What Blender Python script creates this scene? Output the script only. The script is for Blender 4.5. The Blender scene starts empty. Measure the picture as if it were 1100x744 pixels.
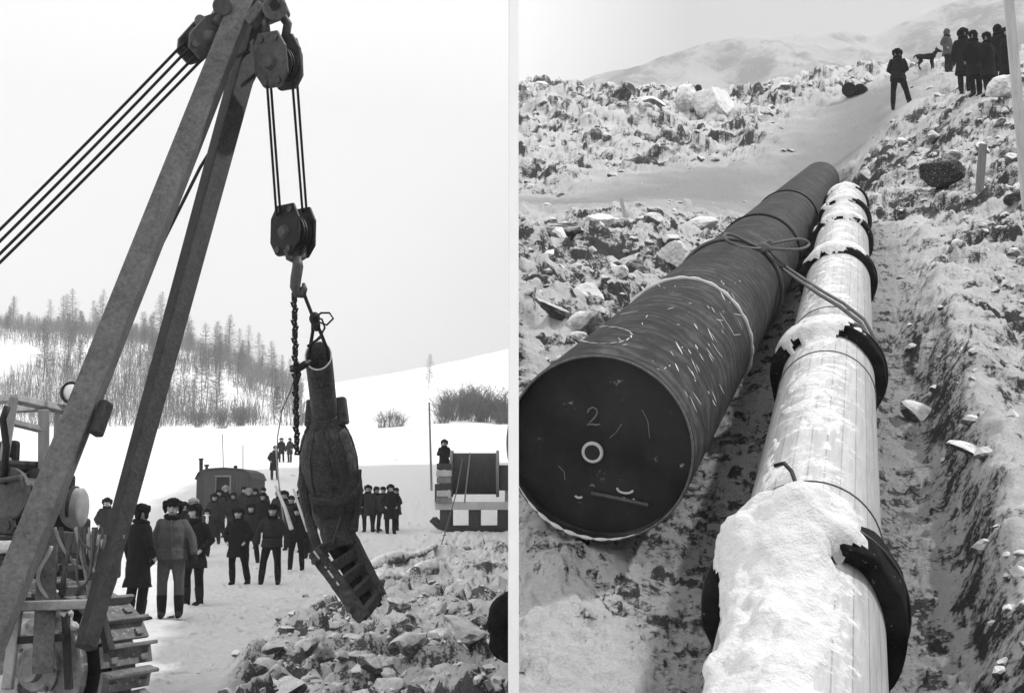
import bpy, bmesh, math, random
import numpy as np
from mathutils import Vector, Matrix, noise as mnoise
random.seed(7); R = random.Random(11)
V = Vector
S = bpy.context.scene
COL = S.collection
rad = math.radians

# ------------------------------------------------------------------ camera
F, CX, CY, EYE = 1400.0, 550.0, 372.0, 1.7
PIT = math.atan(173 / F)
cam = bpy.data.cameras.new('camera'); camo = bpy.data.objects.new('camera', cam); COL.objects.link(camo)
camo.location = (0, 0, EYE); camo.rotation_euler = (math.pi / 2 + PIT, 0, 0)
cam.sensor_width = 36; cam.lens = 36 * F / 1100; cam.clip_start = 0.05; cam.clip_end = 5000
S.camera = camo
cP, sP = math.cos(PIT), math.sin(PIT)

def ray(px, py):
    a, b = (px - CX) / F, (CY - py) / F
    y = cP - b * sP
    return a / y, (sP + b * cP) / y            # x/Y , (z-EYE)/Y
def at(px, py, Y):
    u, e = ray(px, py)
    return V((u * Y, Y, EYE + e * Y))
def proj(p):
    x, y, z = p[0], p[1], p[2] - EYE
    d = y * cP + z * sP; up = -y * sP + z * cP
    return CX + F * x / d, CY - F * up / d

# ------------------------------------------------------------------ numpy noise
def _h(ix, iy, s):
    n = (ix.astype(np.int64) * 374761393 + iy.astype(np.int64) * 668265263 + s * 974634777) & 0xffffffff
    n = ((n ^ (n >> 13)) * 1274126177) & 0xffffffff
    n = (n ^ (n >> 16)) & 0xffffffff
    return n / 4294967295.0
def vn(x, y, s=0):
    ix, iy = np.floor(x), np.floor(y); fx, fy = x - ix, y - iy
    fx = fx * fx * fx * (fx * (fx * 6 - 15) + 10); fy = fy * fy * fy * (fy * (fy * 6 - 15) + 10)
    a, b, c, d = _h(ix, iy, s), _h(ix + 1, iy, s), _h(ix, iy + 1, s), _h(ix + 1, iy + 1, s)
    return (a * (1 - fx) + b * fx) * (1 - fy) + (c * (1 - fx) + d * fx) * fy
def fbm(x, y, o=4, s=0):
    t = 0; a = .5; n = 0
    for i in range(o):
        t = t + a * (vn(x * 2 ** i, y * 2 ** i, s + i) - .5); n += a; a *= .5
    return t / n
def clods(x, y, cell, s, dens=.7):
    gx, gy = np.floor(x / cell), np.floor(y / cell)
    best = np.zeros_like(x)
    for i in (-1, 0, 1):
        for j in (-1, 0, 1):
            cx, cy = gx + i, gy + j
            px, py = (cx + _h(cx, cy, s)) * cell, (cy + _h(cx, cy, s + 1)) * cell
            r = cell * (.2 + .5 * _h(cx, cy, s + 2) ** 1.5); k = .5 + .7 * _h(cx, cy, s + 3)
            on = _h(cx, cy, s + 4) < dens
            th = _h(cx, cy, s + 5) * 6.283
            dx, dy = x - px, y - py
            ax = dx * np.cos(th) + dy * np.sin(th); ay = (-dx * np.sin(th) + dy * np.cos(th)) * (1 + _h(cx, cy, s + 6))
            tilt = 1 + .9 * (_h(cx, cy, s + 7) - .5) * ax / r
            hh = np.sqrt(np.maximum(0, r * r - ax * ax - ay * ay)) * k * tilt
            best = np.maximum(best, np.where(on, hh, 0))
    return best
def blocks(x, y, cell, s, tilt=.6):
    "broken angular lumps: every Voronoi cell has its own height and tilt"
    wx = x + cell * .5 * fbm(x / cell, y / cell, 3, s + 20); wy = y + cell * .5 * fbm(x / cell + 9, y / cell, 3, s + 30)
    gx, gy = np.floor(wx / cell), np.floor(wy / cell); b1 = np.full(x.shape, 1e9); b2 = b1.copy(); h = np.zeros_like(x); idr = np.zeros_like(x)
    for i in (-1, 0, 1):
        for j in (-1, 0, 1):
            cx, cy = gx + i, gy + j
            dx, dy = wx - (cx + _h(cx, cy, s)) * cell, wy - (cy + _h(cx, cy, s + 1)) * cell
            d = dx * dx + dy * dy; r = _h(cx, cy, s + 2); th = _h(cx, cy, s + 3) * 6.283
            hh = (r ** 1.5 - .3) * cell * .75 + (dx * np.cos(th) + dy * np.sin(th)) * tilt * (_h(cx, cy, s + 4) + .2)
            m = d < b1; b2 = np.where(m, b1, np.minimum(b2, d)); b1 = np.where(m, d, b1); h = np.where(m, hh, h); idr = np.where(m, _h(cx, cy, s + 5), idr)
    ed = (np.sqrt(b2) - np.sqrt(b1)) / cell
    return h * .55 * sstep(.02, .32, ed), idr
def sstep(a, b, x):
    t = np.clip((x - a) / (b - a), 0, 1); return t * t * (3 - 2 * t)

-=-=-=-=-

## [EXERCISE PROMPT]
Go from the first line of the listing to the line holding "return CX + F * x / d, CY - F * up / d" and, please, transcribe those lines exactly, both included, with no pictures.

## [EXERCISE ANSWER]
What Blender Python script creates this scene? Output the script only. The script is for Blender 4.5. The Blender scene starts empty. Measure the picture as if it were 1100x744 pixels.
import bpy, bmesh, math, random
import numpy as np
from mathutils import Vector, Matrix, noise as mnoise
random.seed(7); R = random.Random(11)
V = Vector
S = bpy.context.scene
COL = S.collection
rad = math.radians

# ------------------------------------------------------------------ camera
F, CX, CY, EYE = 1400.0, 550.0, 372.0, 1.7
PIT = math.atan(173 / F)
cam = bpy.data.cameras.new('camera'); camo = bpy.data.objects.new('camera', cam); COL.objects.link(camo)
camo.location = (0, 0, EYE); camo.rotation_euler = (math.pi / 2 + PIT, 0, 0)
cam.sensor_width = 36; cam.lens = 36 * F / 1100; cam.clip_start = 0.05; cam.clip_end = 5000
S.camera = camo
cP, sP = math.cos(PIT), math.sin(PIT)

def ray(px, py):
    a, b = (px - CX) / F, (CY - py) / F
    y = cP - b * sP
    return a / y, (sP + b * cP) / y            # x/Y , (z-EYE)/Y
def at(px, py, Y):
    u, e = ray(px, py)
    return V((u * Y, Y, EYE + e * Y))
def proj(p):
    x, y, z = p[0], p[1], p[2] - EYE
    d = y * cP + z * sP; up = -y * sP + z * cP
    return CX + F * x / d, CY - F * up / d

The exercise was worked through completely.